I don't usually get into deep thought, but with one class I'm taking I am somewhat forced into self-reflection and evaluation of who I am and how I behave with and to my fellow man.
I go to a private Catholic College Northeast of Pittsburgh, but relatively close to the city (like 15 minutes). As it's a Catholic school, I'm forced to take a religious studies/philosophy course as part of my curriculum. That, at first, seemed AOK by me, as I'm always open to broadening my mind to new things. No biggie, right?
Well, last semester I took "Introduction to World Religions" because I thought it'd be pretty basic, and give me some grassroots knowledge about religions that (at the time) I thought I already had at least a loose understanding of.
I found out that my instructor, a Catholic priest and a nice guy (don't let my following negative opinion sour you on the kinda guy he is), had different things in mind. The class encompassed everything from North and South American Indian religious beliefs to religions of the ancient world... And it ran right up through current religions as well.
A very difficult course ultimately, so I wound up withdrawing because my GPA has to be relatively high for some of my grants and financial aid to be approved. Better a W than an F.
So this semester I replaced the previous Rel/Phil class with "Contemporary Moral Problems in Modern Society".
Quite a mouthful.
I've found it a bit more easy to comprehend, as there's much less terminology that has words that are completely foreign to me. Literally. World Religions of course has tons of terms that are simply not easily translated to the English language so it almost felt like learning some other language necessary for theology classes last semester.
Anyway, my Morality class I'm taking this semester is still difficult because I find my instructor (same priest as last semester) is simply a tough instructor in both his pace and the material he covers.
The class though, discusses various ethical theories and ideas... Thing's like Kantian Deontologism, Ross's "Prima Facie" Deontologism, Egoism (What I've determined I practice), various forms of Utilitarianism, Libertarianism, etc...
Lots of stuff, simpler to understand though because the basic root of these terms aren't foreign to me so I can cope with this class more.

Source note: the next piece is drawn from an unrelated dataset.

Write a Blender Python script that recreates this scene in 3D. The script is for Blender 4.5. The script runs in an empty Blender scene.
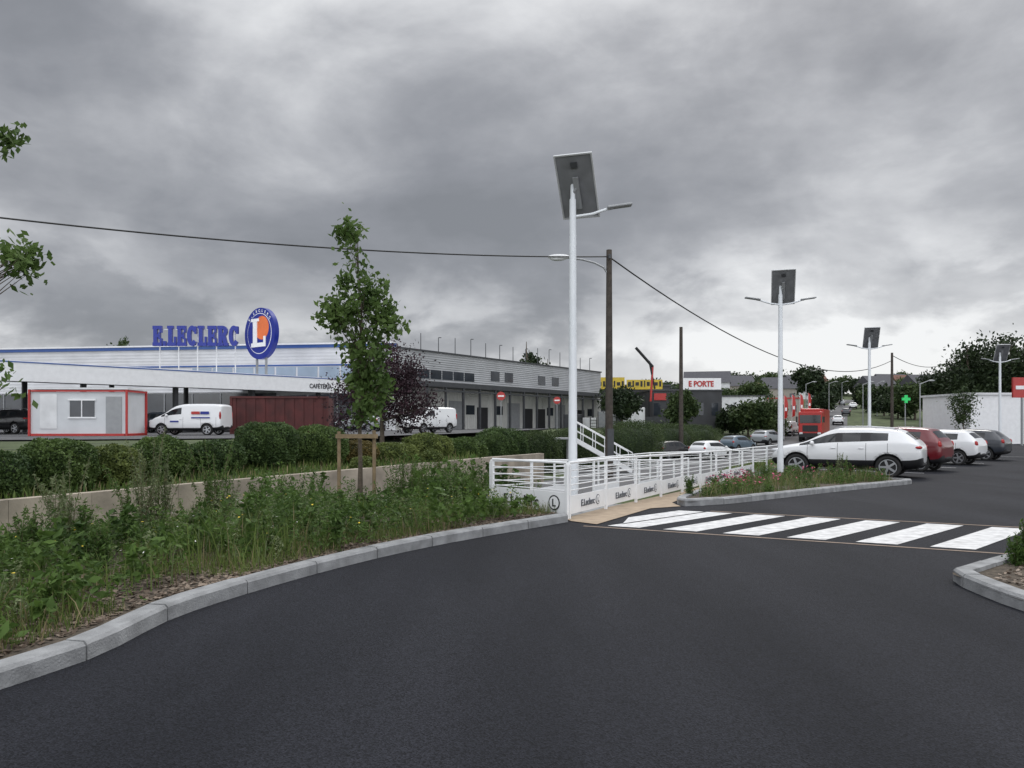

Anyway, the class makes you reflect on yourself somewhat, because we discuss various ethical situations, and how we personally would react to them.
I find that, when it comes to business (which both my majors are central to) I tend to focus on performing efficiently... As I should. To acheive the maximum benefit for the most people. This sometimes includes difficult choices though, like say cutting benefits to employees when a company is failing (a fairly simplistic example, but you get the point).
On the issue of personal ethical choices though, I find I'm much more the egoist. To those who dislike me, it's probably no surprise. To myself, I was slightly surprised to the extent it was, but overall I expected it since I like to think I know myself fairly well, and I know that I like to make myself happy foremost.
In personal decisions, few outside individuals actually ever influenced me.
So, do you ever do self-reflection and realize you're a jagoff too?